== Material

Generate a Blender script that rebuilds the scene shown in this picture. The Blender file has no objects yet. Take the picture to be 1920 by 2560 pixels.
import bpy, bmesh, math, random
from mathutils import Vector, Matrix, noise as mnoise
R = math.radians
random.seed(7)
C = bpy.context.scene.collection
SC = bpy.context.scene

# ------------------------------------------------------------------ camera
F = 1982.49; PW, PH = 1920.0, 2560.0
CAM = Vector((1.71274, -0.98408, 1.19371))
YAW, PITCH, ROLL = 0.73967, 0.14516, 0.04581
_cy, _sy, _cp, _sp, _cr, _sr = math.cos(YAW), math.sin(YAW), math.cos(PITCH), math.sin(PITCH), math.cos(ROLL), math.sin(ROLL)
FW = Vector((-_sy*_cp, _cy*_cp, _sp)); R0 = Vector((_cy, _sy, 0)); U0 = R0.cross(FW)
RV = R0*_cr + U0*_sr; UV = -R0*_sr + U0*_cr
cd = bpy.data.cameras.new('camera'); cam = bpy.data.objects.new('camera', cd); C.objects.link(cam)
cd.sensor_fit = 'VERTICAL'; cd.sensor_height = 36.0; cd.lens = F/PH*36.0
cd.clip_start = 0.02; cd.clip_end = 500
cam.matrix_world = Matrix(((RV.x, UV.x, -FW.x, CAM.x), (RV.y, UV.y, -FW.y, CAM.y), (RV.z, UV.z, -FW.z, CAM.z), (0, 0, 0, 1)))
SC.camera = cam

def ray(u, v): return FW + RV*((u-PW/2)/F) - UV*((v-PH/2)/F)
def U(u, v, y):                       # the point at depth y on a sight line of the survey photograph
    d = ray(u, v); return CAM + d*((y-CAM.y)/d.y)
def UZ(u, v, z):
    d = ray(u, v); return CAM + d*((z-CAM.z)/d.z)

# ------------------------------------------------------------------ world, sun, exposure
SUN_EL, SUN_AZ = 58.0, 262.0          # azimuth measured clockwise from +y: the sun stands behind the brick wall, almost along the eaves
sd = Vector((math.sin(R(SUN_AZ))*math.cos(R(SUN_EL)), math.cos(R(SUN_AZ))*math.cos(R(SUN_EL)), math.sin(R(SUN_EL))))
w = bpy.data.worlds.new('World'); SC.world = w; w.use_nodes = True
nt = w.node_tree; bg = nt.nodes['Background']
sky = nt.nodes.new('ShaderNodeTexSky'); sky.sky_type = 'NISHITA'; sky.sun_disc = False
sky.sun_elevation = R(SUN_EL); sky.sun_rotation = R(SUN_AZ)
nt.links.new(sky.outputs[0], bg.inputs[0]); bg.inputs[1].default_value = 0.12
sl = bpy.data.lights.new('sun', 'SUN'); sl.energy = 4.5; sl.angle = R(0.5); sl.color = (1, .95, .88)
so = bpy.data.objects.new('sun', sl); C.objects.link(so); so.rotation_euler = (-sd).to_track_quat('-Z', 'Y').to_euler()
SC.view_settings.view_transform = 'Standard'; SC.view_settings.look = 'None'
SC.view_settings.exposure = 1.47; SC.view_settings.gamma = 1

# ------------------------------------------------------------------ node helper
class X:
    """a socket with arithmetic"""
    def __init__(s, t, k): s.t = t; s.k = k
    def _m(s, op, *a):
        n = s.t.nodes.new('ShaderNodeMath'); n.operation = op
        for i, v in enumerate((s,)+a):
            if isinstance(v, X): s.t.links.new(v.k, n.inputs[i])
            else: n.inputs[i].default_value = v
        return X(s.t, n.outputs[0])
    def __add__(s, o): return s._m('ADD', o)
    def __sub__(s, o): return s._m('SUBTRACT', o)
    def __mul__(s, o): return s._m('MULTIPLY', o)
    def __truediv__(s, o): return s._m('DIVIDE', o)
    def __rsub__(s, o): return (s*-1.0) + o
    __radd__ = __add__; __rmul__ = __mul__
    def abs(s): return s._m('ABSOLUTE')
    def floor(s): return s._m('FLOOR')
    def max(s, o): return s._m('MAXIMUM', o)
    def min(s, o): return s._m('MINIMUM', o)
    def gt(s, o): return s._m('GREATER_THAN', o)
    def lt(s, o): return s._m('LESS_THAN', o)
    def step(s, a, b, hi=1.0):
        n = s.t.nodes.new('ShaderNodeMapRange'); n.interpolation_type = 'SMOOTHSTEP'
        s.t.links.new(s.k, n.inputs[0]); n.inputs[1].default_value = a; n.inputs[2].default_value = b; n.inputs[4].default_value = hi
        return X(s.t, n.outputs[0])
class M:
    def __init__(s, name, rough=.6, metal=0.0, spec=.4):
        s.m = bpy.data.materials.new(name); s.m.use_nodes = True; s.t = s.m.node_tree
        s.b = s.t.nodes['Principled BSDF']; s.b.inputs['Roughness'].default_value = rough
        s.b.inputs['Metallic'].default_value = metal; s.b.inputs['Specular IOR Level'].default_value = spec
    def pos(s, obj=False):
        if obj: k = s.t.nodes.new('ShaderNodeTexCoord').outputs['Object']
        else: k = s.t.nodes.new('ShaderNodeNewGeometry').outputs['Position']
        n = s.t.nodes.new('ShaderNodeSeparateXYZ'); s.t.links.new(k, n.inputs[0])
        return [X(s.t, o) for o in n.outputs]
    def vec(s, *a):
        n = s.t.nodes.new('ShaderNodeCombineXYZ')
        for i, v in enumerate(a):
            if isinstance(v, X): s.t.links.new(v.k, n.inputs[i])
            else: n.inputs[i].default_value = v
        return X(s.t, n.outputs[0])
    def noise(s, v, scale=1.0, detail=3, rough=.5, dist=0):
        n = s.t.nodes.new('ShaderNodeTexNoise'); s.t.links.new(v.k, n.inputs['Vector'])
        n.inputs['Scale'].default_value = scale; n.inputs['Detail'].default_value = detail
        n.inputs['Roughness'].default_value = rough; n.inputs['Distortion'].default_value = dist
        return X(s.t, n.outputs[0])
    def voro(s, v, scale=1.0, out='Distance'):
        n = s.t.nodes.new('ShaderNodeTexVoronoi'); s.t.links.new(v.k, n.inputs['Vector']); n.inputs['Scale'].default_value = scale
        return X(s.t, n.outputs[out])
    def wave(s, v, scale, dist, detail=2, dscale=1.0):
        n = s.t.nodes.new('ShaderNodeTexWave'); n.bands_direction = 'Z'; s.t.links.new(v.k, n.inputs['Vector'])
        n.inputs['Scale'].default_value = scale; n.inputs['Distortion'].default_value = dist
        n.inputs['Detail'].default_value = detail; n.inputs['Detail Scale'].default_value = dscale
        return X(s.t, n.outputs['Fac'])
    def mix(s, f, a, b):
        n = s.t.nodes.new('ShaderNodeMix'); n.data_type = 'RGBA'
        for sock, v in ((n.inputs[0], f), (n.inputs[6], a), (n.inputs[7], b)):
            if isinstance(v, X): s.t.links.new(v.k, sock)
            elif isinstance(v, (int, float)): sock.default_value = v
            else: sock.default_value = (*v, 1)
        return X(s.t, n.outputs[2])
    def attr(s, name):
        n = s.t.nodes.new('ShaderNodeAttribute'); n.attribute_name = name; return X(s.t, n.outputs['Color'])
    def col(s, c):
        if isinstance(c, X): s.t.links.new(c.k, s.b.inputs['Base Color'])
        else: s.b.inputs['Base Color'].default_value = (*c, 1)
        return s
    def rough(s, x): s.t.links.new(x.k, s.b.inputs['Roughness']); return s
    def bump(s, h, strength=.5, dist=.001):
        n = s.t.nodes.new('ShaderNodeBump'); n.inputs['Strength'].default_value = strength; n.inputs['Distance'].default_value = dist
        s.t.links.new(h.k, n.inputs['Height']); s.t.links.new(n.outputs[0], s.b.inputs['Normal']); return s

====

Reproduce the complete data exactly as presented above.

■ **Full answer**
Generate a Blender script that rebuilds the scene shown in this picture. The Blender file has no objects yet. Take the picture to be 1920 by 2560 pixels.
import bpy, bmesh, math, random
from mathutils import Vector, Matrix, noise as mnoise
R = math.radians
random.seed(7)
C = bpy.context.scene.collection
SC = bpy.context.scene

# ------------------------------------------------------------------ camera
F = 1982.49; PW, PH = 1920.0, 2560.0
CAM = Vector((1.71274, -0.98408, 1.19371))
YAW, PITCH, ROLL = 0.73967, 0.14516, 0.04581
_cy, _sy, _cp, _sp, _cr, _sr = math.cos(YAW), math.sin(YAW), math.cos(PITCH), math.sin(PITCH), math.cos(ROLL), math.sin(ROLL)
FW = Vector((-_sy*_cp, _cy*_cp, _sp)); R0 = Vector((_cy, _sy, 0)); U0 = R0.cross(FW)
RV = R0*_cr + U0*_sr; UV = -R0*_sr + U0*_cr
cd = bpy.data.cameras.new('camera'); cam = bpy.data.objects.new('camera', cd); C.objects.link(cam)
cd.sensor_fit = 'VERTICAL'; cd.sensor_height = 36.0; cd.lens = F/PH*36.0
cd.clip_start = 0.02; cd.clip_end = 500
cam.matrix_world = Matrix(((RV.x, UV.x, -FW.x, CAM.x), (RV.y, UV.y, -FW.y, CAM.y), (RV.z, UV.z, -FW.z, CAM.z), (0, 0, 0, 1)))
SC.camera = cam

def ray(u, v): return FW + RV*((u-PW/2)/F) - UV*((v-PH/2)/F)
def U(u, v, y):                       # the point at depth y on a sight line of the survey photograph
    d = ray(u, v); return CAM + d*((y-CAM.y)/d.y)
def UZ(u, v, z):
    d = ray(u, v); return CAM + d*((z-CAM.z)/d.z)

# ------------------------------------------------------------------ world, sun, exposure
SUN_EL, SUN_AZ = 58.0, 262.0          # azimuth measured clockwise from +y: the sun stands behind the brick wall, almost along the eaves
sd = Vector((math.sin(R(SUN_AZ))*math.cos(R(SUN_EL)), math.cos(R(SUN_AZ))*math.cos(R(SUN_EL)), math.sin(R(SUN_EL))))
w = bpy.data.worlds.new('World'); SC.world = w; w.use_nodes = True
nt = w.node_tree; bg = nt.nodes['Background']
sky = nt.nodes.new('ShaderNodeTexSky'); sky.sky_type = 'NISHITA'; sky.sun_disc = False
sky.sun_elevation = R(SUN_EL); sky.sun_rotation = R(SUN_AZ)
nt.links.new(sky.outputs[0], bg.inputs[0]); bg.inputs[1].default_value = 0.12
sl = bpy.data.lights.new('sun', 'SUN'); sl.energy = 4.5; sl.angle = R(0.5); sl.color = (1, .95, .88)
so = bpy.data.objects.new('sun', sl); C.objects.link(so); so.rotation_euler = (-sd).to_track_quat('-Z', 'Y').to_euler()
SC.view_settings.view_transform = 'Standard'; SC.view_settings.look = 'None'
SC.view_settings.exposure = 1.47; SC.view_settings.gamma = 1

# ------------------------------------------------------------------ node helper
class X:
    """a socket with arithmetic"""
    def __init__(s, t, k): s.t = t; s.k = k
    def _m(s, op, *a):
        n = s.t.nodes.new('ShaderNodeMath'); n.operation = op
        for i, v in enumerate((s,)+a):
            if isinstance(v, X): s.t.links.new(v.k, n.inputs[i])
            else: n.inputs[i].default_value = v
        return X(s.t, n.outputs[0])
    def __add__(s, o): return s._m('ADD', o)
    def __sub__(s, o): return s._m('SUBTRACT', o)
    def __mul__(s, o): return s._m('MULTIPLY', o)
    def __truediv__(s, o): return s._m('DIVIDE', o)
    def __rsub__(s, o): return (s*-1.0) + o
    __radd__ = __add__; __rmul__ = __mul__
    def abs(s): return s._m('ABSOLUTE')
    def floor(s): return s._m('FLOOR')
    def max(s, o): return s._m('MAXIMUM', o)
    def min(s, o): return s._m('MINIMUM', o)
    def gt(s, o): return s._m('GREATER_THAN', o)
    def lt(s, o): return s._m('LESS_THAN', o)
    def step(s, a, b, hi=1.0):
        n = s.t.nodes.new('ShaderNodeMapRange'); n.interpolation_type = 'SMOOTHSTEP'
        s.t.links.new(s.k, n.inputs[0]); n.inputs[1].default_value = a; n.inputs[2].default_value = b; n.inputs[4].default_value = hi
        return X(s.t, n.outputs[0])
class M:
    def __init__(s, name, rough=.6, metal=0.0, spec=.4):
        s.m = bpy.data.materials.new(name); s.m.use_nodes = True; s.t = s.m.node_tree
        s.b = s.t.nodes['Principled BSDF']; s.b.inputs['Roughness'].default_value = rough
        s.b.inputs['Metallic'].default_value = metal; s.b.inputs['Specular IOR Level'].default_value = spec
    def pos(s, obj=False):
        if obj: k = s.t.nodes.new('ShaderNodeTexCoord').outputs['Object']
        else: k = s.t.nodes.new('ShaderNodeNewGeometry').outputs['Position']
        n = s.t.nodes.new('ShaderNodeSeparateXYZ'); s.t.links.new(k, n.inputs[0])
        return [X(s.t, o) for o in n.outputs]
    def vec(s, *a):
        n = s.t.nodes.new('ShaderNodeCombineXYZ')
        for i, v in enumerate(a):
            if isinstance(v, X): s.t.links.new(v.k, n.inputs[i])
            else: n.inputs[i].default_value = v
        return X(s.t, n.outputs[0])
    def noise(s, v, scale=1.0, detail=3, rough=.5, dist=0):
        n = s.t.nodes.new('ShaderNodeTexNoise'); s.t.links.new(v.k, n.inputs['Vector'])
        n.inputs['Scale'].default_value = scale; n.inputs['Detail'].default_value = detail
        n.inputs['Roughness'].default_value = rough; n.inputs['Distortion'].default_value = dist
        return X(s.t, n.outputs[0])
    def voro(s, v, scale=1.0, out='Distance'):
        n = s.t.nodes.new('ShaderNodeTexVoronoi'); s.t.links.new(v.k, n.inputs['Vector']); n.inputs['Scale'].default_value = scale
        return X(s.t, n.outputs[out])
    def wave(s, v, scale, dist, detail=2, dscale=1.0):
        n = s.t.nodes.new('ShaderNodeTexWave'); n.bands_direction = 'Z'; s.t.links.new(v.k, n.inputs['Vector'])
        n.inputs['Scale'].default_value = scale; n.inputs['Distortion'].default_value = dist
        n.inputs['Detail'].default_value = detail; n.inputs['Detail Scale'].default_value = dscale
        return X(s.t, n.outputs['Fac'])
    def mix(s, f, a, b):
        n = s.t.nodes.new('ShaderNodeMix'); n.data_type = 'RGBA'
        for sock, v in ((n.inputs[0], f), (n.inputs[6], a), (n.inputs[7], b)):
            if isinstance(v, X): s.t.links.new(v.k, sock)
            elif isinstance(v, (int, float)): sock.default_value = v
            else: sock.default_value = (*v, 1)
        return X(s.t, n.outputs[2])
    def attr(s, name):
        n = s.t.nodes.new('ShaderNodeAttribute'); n.attribute_name = name; return X(s.t, n.outputs['Color'])
    def col(s, c):
        if isinstance(c, X): s.t.links.new(c.k, s.b.inputs['Base Color'])
        else: s.b.inputs['Base Color'].default_value = (*c, 1)
        return s
    def rough(s, x): s.t.links.new(x.k, s.b.inputs['Roughness']); return s
    def bump(s, h, strength=.5, dist=.001):
        n = s.t.nodes.new('ShaderNodeBump'); n.inputs['Strength'].default_value = strength; n.inputs['Distance'].default_value = dist
        s.t.links.new(h.k, n.inputs['Height']); s.t.links.new(n.outputs[0], s.b.inputs['Normal']); return s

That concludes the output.